What are the differences between traditional cost recovery and recovery of financing costs during construction?

  • Traditionally, utilities are allowed to recover the cost of investments, such as power plants, after the plants begin to operate and serve customers.
    • During the construction period, utilities incur construction ("brick and mortar" and labor) costs - and related financing costs.
    • Because of the tremendous cost of investments such as power plants, utilities also incur additional financing costs to pay the financing costs incurred during the construction period.
    • Traditionally, recovery of these financing costs is deferred during the construction period, added to the ultimate cost of the plant and recovered from customers over the useful life of the plant (40 - 60 years in the case of a nuclear generating plant).
  • As an alternative, rates can be set to allow for recovery of financing costs during the construction period - and therefore avoid "interest on interest" expenses.
    • Recovery of financing costs during the construction period can be allowed by including the on-going financing costs related to the new units in rate base.
    • When financing costs are included in the rate base, customers avoid paying "interest on interest" and reduce the total return required over the life of the asset.
    • Utility credit rating agencies view recovery of financing costs during construction positively, which can result in lower financing costs for all utility projects. Better credit ratings can lower the interest costs the company - and therefore customers — must incur to finance the cost of new power plants — and all other utility investments.
How will customers benefit from recovery of financing costs during construction?

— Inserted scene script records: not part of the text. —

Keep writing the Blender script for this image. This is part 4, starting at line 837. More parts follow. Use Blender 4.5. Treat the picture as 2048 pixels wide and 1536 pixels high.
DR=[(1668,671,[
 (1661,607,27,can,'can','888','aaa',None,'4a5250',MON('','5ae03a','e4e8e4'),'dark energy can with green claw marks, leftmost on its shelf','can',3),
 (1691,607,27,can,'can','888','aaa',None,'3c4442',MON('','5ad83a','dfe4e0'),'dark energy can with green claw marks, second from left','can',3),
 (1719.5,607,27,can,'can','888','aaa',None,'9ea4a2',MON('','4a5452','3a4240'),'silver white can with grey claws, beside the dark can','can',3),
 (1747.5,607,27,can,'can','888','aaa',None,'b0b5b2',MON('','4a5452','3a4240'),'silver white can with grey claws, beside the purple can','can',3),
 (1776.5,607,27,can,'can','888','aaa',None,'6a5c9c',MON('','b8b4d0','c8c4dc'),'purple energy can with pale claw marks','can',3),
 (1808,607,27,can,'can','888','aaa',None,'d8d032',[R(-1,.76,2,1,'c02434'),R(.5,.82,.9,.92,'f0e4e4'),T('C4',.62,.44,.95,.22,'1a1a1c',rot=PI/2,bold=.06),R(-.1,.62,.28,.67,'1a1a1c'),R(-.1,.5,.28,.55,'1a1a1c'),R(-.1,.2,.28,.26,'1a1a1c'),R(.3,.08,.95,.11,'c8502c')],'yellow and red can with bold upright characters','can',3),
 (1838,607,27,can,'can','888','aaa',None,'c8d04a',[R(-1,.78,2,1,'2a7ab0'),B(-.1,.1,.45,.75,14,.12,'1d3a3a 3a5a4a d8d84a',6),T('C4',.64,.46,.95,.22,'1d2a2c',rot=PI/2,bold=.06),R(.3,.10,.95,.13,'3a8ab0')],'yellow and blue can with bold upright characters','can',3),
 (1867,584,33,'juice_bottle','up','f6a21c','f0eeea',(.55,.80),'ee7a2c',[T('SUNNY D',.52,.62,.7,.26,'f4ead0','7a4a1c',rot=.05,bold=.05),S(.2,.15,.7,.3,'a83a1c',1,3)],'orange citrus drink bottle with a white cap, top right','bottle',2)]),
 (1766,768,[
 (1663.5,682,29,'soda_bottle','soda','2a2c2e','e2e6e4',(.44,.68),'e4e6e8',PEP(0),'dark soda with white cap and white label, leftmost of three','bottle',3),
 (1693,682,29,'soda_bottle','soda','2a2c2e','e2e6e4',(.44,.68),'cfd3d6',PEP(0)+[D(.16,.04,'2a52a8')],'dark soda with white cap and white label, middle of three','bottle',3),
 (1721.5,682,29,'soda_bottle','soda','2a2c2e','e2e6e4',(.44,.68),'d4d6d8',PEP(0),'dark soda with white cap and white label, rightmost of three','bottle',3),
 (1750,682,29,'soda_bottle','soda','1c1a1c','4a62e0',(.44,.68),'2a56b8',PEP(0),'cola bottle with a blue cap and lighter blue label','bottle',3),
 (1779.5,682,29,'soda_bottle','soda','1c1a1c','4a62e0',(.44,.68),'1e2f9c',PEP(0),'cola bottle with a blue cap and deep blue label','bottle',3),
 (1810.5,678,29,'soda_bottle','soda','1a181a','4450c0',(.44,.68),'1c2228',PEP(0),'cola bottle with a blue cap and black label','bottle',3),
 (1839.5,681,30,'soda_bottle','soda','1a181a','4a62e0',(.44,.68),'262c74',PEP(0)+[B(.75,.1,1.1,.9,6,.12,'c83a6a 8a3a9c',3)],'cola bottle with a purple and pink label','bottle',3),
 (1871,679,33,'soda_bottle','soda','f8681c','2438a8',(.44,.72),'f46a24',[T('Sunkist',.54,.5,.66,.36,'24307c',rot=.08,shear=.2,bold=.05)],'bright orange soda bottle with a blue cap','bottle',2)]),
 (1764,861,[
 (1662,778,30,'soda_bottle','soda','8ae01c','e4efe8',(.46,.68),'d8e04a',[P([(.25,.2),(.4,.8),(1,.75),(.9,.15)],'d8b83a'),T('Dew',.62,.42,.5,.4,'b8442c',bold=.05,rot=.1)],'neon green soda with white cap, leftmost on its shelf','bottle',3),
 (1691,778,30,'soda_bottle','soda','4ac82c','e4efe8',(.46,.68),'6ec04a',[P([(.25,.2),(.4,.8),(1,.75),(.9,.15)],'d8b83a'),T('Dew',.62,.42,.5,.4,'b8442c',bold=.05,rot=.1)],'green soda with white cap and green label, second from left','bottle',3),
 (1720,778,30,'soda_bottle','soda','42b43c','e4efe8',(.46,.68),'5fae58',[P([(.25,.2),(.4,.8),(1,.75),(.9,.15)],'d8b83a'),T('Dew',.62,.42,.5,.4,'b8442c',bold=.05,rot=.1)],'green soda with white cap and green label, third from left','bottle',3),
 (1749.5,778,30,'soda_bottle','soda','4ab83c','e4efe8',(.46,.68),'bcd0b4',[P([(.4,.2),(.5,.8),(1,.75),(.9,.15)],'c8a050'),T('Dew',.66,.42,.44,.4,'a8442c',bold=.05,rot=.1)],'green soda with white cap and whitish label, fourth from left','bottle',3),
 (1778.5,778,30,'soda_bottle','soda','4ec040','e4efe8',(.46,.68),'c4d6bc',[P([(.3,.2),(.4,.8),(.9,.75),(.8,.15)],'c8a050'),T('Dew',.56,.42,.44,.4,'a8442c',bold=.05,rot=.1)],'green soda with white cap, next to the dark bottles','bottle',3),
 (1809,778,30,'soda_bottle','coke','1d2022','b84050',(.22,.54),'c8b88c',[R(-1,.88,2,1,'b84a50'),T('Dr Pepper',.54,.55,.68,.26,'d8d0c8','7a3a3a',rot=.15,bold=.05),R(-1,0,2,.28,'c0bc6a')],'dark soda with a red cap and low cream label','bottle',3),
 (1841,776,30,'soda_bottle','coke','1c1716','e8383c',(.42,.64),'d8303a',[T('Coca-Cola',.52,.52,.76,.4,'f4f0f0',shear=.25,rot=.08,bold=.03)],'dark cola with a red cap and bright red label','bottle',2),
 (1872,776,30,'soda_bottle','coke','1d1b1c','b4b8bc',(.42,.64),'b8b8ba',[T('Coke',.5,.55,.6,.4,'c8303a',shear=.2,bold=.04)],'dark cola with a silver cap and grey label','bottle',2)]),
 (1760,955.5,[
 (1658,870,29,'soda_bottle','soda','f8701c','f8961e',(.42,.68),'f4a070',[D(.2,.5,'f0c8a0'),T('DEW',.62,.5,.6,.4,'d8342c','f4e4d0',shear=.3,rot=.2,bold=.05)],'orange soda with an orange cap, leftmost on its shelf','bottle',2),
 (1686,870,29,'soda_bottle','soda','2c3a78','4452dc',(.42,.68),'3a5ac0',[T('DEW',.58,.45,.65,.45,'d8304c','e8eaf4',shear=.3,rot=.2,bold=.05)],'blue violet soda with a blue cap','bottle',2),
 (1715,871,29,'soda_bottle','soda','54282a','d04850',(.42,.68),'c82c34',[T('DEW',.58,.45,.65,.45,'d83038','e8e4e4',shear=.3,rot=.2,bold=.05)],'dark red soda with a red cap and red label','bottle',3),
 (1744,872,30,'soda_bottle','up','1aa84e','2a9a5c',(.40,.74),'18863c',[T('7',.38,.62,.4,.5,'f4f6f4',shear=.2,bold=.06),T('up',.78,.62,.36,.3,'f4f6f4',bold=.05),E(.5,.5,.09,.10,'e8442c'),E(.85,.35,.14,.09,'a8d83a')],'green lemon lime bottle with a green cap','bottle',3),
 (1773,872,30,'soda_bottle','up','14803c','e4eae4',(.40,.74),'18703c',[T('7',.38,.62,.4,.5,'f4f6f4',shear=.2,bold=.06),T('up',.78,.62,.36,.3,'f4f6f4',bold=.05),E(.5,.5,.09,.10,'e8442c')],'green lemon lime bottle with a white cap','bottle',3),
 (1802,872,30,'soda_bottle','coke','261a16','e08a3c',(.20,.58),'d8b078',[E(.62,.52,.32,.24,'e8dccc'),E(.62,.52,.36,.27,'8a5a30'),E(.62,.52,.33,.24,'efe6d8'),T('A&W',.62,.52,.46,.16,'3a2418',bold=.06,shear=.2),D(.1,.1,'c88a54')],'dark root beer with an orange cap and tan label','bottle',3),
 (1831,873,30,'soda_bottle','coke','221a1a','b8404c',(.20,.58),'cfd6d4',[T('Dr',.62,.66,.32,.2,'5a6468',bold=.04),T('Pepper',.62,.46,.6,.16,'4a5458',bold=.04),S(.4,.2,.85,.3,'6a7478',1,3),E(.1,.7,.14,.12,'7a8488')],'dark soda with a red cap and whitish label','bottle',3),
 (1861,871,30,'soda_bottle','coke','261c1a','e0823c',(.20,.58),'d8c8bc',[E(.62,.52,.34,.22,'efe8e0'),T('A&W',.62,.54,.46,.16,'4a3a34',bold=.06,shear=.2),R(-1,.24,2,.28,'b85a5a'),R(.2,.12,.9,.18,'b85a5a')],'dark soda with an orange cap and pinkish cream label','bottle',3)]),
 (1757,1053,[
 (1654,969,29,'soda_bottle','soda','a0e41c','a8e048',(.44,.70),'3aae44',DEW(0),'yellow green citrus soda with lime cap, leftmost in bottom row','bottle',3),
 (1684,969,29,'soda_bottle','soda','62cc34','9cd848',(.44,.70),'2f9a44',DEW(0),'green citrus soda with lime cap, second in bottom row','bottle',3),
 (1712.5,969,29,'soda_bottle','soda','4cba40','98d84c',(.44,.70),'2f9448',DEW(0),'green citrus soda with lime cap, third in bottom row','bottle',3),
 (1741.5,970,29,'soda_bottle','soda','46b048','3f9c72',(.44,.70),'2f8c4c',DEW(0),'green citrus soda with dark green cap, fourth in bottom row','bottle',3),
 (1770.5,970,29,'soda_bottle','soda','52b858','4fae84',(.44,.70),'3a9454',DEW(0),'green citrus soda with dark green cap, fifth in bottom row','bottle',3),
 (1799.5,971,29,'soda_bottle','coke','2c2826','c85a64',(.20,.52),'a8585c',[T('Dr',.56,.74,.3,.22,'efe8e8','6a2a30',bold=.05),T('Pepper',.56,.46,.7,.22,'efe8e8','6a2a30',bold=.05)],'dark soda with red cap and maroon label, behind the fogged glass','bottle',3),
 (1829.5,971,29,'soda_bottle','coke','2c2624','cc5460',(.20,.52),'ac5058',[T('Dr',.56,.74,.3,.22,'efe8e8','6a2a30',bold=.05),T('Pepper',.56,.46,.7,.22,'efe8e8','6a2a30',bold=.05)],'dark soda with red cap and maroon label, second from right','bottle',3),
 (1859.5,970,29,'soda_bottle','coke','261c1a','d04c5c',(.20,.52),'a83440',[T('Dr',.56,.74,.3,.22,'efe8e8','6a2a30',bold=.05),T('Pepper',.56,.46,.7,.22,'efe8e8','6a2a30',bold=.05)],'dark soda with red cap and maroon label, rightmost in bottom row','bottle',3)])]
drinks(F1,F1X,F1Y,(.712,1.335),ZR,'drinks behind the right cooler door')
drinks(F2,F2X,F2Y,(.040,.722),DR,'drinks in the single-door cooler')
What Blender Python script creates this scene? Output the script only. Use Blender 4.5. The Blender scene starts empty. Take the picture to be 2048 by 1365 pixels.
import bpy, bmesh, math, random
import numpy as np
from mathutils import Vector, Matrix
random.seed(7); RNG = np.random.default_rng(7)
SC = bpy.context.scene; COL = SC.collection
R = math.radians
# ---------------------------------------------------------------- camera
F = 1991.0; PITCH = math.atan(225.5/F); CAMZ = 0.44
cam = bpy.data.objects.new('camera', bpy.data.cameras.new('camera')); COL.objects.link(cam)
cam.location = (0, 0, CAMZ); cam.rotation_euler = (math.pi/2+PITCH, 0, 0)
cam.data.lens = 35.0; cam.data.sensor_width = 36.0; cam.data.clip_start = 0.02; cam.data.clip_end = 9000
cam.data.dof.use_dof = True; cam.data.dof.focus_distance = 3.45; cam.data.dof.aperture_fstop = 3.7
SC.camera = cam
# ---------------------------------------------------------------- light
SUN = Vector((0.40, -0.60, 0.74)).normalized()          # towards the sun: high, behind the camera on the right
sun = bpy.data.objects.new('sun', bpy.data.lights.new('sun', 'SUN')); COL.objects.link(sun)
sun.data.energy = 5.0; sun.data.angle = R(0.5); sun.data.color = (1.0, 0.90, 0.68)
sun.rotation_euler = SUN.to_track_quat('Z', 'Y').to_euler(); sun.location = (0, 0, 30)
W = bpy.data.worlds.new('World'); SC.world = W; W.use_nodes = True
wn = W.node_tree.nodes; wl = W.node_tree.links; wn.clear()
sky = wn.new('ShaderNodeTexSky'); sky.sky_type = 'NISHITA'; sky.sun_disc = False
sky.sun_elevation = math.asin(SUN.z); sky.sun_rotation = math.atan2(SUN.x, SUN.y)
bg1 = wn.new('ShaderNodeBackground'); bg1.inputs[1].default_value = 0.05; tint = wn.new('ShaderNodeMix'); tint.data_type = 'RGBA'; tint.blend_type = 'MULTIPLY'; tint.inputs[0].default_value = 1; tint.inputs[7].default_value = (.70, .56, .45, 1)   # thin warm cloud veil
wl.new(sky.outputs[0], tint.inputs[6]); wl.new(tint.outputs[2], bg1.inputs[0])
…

  • The cost of the plant will be phased-in over 7 years, versus phased in over only two years. (Approx. 1.3%/yr over 7 years for total of 9%, versus approx. 12% total over two years.)
  • Customers will avoid paying $300 million in "interest on interest."
  • The in-service cost of the plant will be reduced by nearly $2 billion (30 percent).
  • Total rate increases required to cover the cost of the plant when it goes into service will be nearly 3 percent lower.
  • Because customers avoid paying financing costs on financing costs, they would save money over the life of the plant.
  • Preserving utility credit ratings reduces costs for other projects which helps keep customer rates lower.